As Wilson points out, how various assets respond to such constraint equations and five-minute settlement becomes increasingly important the further we move into the energy transition. The peak output of peaking plants responding to the event occurred during the 10:05 interval – rather late in the trading game. Wilson argues the start-up time (unexpected in the mid-morning), and ramp rate constraints meant that peaking units could not respond in time to take advantage of high prices or fill the supply gap left by the sudden constraint of North QLD’s solar farms.
5-minute settlement
According to Wilson, the price spike event is a clear demonstration of the benefits of five-minute settlement for batteries which are best able to respond rapidly with full discharge or full charge. “Despite two intervals within the half-hour having negative pricing,” said Wilson, “the battery discharged the entire time to chase the overall average price for the half hour which still settled at around $2,200/MWh.” Of course, in turn, the event also demonstrates how the current 30-minute settlement rules put flexible distributed storage at a disadvantage.

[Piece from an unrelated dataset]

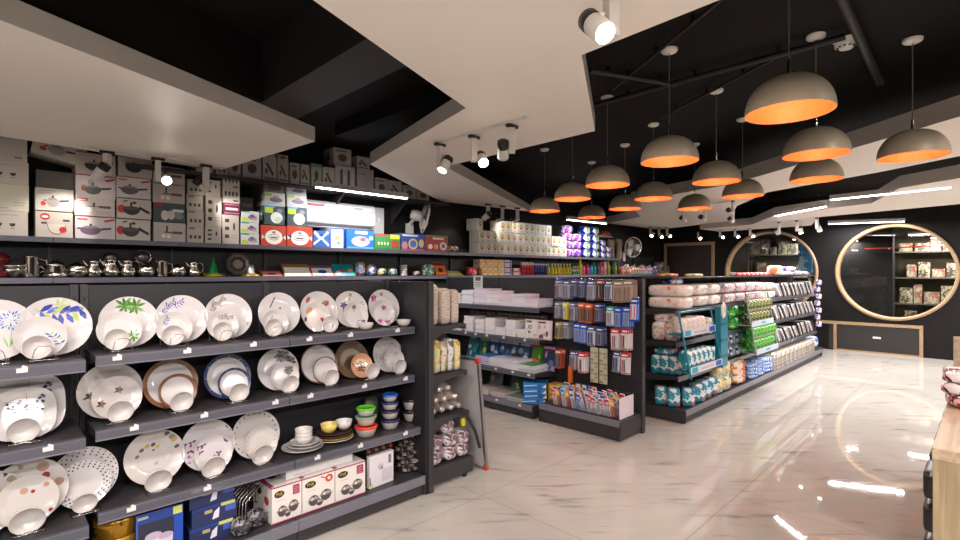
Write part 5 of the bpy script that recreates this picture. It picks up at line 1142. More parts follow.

“In a five-minute settlement world,” continued Wilson, “the battery would have doubled its revenue by more dynamically responding to changes in price between each five-minute interval. The commencement of five-minute settlement in October 2021 is going to create a lot of opportunities for fast response assets like batteries, but will also equally create challenges for other types of assets that may have flow on impacts to things like the market for cap contracts.” Such assets include peaking plants whose overall power is almost infinite but ramping speeds are too cumbersome for the evolving grid.
Powerlink and AEMO are pondering ways to transition the grid while maintaining system strength, such as Powerlink’s announcement on October 7th that it would become the first transmission company in Australia to deliver system strength services. Powerlink Queensland’s model is to install a large synchronous condenser and then on-sell its system strength capacity to multiple renewable energy projects, a way to increase renewable energy integration into congested parts of the grid.
In the end, the spike event of October 13th clearly demonstrates that constraint equations are too rigid to be efficient. Some suggest the implementation of easing constraints. As McArdle told pv magazine Australia: “This event illustrates that all aspects of the supply/demand balance, including what’s behind the meter (like rooftop PV and small batteries), needs to be to be rationally considered as part of designing an NEM 2.0 that will help the energy transition actually succeed.”